Virginia Tech’s Indoor Practice Facility recently received a national award when The Design-Build Institute of America named the facility as one of its Design-Build Project/Team Award Winners. A distinguished panel of experts in design-build project delivery evaluated the projects and named the winners.
Design-build is a growing approach in the construction industry where a single contractor provides both the design and the construction services. The awards recognize the exemplary utilization of the design-build approach on projects that successfully achieved quality, cost, and schedule goals.
In June, the DBIA recognized Tech’s facility with three Mid-Atlantic Region awards, including:
• W.M. Jordan Company received a first place award for building design;
• HKS Sports + Entertainment and the W.M. Jordan Company received the Excellence in Architecture Award; and,
• Virginia Tech was honored with the Outstanding Owner Award.
The facility, built by W.M. Jordan Company – a company whose CEO is John Lawson, a 1975 graduate of Virginia Tech – cost $21.3 million and was finished in the summer of 2015. It possesses all of the features befitting a nationally ranked football program, while also being flexible enough to help certain Olympic sports.

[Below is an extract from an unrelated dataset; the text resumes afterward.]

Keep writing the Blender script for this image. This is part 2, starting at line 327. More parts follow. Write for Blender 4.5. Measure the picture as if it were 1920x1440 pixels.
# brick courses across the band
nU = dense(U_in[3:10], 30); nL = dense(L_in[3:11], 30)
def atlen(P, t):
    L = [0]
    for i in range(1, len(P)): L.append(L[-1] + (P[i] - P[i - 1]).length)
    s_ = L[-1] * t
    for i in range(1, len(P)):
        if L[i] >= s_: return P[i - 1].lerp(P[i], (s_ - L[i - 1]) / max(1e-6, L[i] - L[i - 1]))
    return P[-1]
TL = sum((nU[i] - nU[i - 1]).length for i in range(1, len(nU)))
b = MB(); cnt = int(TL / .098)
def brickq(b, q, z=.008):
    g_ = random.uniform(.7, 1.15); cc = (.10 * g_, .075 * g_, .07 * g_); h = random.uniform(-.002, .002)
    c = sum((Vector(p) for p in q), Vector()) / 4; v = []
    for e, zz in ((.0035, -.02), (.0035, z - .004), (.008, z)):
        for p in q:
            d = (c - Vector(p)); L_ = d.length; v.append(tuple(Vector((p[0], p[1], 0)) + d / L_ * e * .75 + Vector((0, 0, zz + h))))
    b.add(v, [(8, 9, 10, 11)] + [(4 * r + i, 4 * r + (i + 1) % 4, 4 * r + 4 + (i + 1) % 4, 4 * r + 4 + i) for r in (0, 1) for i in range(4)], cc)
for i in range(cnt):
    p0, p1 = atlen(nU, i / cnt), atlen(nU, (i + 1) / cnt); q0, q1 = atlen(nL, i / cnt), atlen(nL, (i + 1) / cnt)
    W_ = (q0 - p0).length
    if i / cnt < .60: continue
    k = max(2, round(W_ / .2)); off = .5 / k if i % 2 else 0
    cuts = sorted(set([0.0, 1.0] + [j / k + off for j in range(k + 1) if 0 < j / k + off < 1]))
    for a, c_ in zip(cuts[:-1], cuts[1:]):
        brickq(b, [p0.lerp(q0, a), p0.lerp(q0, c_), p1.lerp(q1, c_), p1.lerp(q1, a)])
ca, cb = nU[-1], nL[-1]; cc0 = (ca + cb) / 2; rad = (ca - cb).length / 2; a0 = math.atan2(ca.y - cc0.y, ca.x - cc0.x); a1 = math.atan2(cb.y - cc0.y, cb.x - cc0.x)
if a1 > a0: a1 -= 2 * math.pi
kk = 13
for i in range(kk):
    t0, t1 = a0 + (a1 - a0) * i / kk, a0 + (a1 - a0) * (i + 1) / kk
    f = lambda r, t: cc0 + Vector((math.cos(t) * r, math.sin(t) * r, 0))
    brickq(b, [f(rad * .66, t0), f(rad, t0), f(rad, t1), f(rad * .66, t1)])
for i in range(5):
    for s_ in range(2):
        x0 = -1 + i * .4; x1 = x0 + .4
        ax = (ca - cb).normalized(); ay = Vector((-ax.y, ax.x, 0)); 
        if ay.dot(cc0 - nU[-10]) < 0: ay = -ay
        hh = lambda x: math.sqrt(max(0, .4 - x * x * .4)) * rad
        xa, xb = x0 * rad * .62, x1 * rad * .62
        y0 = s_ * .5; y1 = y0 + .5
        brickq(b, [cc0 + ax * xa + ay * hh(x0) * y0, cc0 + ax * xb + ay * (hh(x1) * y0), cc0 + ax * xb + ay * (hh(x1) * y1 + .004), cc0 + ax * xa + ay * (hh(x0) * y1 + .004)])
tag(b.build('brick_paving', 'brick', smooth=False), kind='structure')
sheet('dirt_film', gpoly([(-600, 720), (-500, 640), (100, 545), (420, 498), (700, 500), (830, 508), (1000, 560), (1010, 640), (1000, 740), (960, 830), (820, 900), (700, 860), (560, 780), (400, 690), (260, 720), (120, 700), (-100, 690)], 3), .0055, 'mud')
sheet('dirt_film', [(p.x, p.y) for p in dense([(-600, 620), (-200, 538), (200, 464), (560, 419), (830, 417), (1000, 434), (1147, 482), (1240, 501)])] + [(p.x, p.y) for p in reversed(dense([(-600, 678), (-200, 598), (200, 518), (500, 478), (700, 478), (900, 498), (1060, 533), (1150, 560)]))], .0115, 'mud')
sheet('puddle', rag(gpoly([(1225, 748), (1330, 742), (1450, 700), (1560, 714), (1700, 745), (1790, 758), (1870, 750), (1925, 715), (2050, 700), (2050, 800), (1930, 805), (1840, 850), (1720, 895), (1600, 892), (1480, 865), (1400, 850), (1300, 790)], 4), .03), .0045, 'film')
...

HKS Architects + Entertainment designed the facility.
The facility is one the largest of its kind in the nation at 91,000 square feet. It is 210 feet wide and 400 feet long, and has a synthetic turf that is fast, firm, and dense.
The height from the playing surface to the bottom of the steel ceiling trusses is more than 86 feet at its apex, thus allowing plenty of room for punting and kicking. Its 8-foot padded walls, wide sidelines, full scoreboard, and 40-second clocks on each end allow the football program to hold a full-contact scrimmage.
In addition, the facility features garage-type doors, which open quickly and allow the players to move rapidly from the outdoor practice field into the indoor facility in the event of inclement weather.
The facility also features a video platform that runs the entire length of the field. Three doors at separate locations lead out to observation decks to allow the video staff to film the portions of practice being held outdoors. The head coach also has his own observation deck in the facility, with a door that leads to a deck outside for the observation of the outdoor portion of a practice.
Other sports, such as men’s and women’s soccer, softball, baseball, and lacrosse also use the building for training and conditioning.
The exterior of the building possesses maroon trim and Hokie Stone on the bases of each support column. The archway entrance resembles that at Lane Stadium.
Plus, the university’s core values – brotherhood, honor, leadership, sacrifice, service, loyalty, duty, and Ut Prosim (That I May Serve) – have been etched along the bases of the columns. Architects borrowed this feature from the Pylons above War Memorial Chapel along Tech’s Drillfield.
The facility is eligible to win a National Award of Excellence for its category (Educational Facilities) in an awards ceremony during DBIA’s Design-Build Conference and Expo on Nov. 3 in Las Vegas.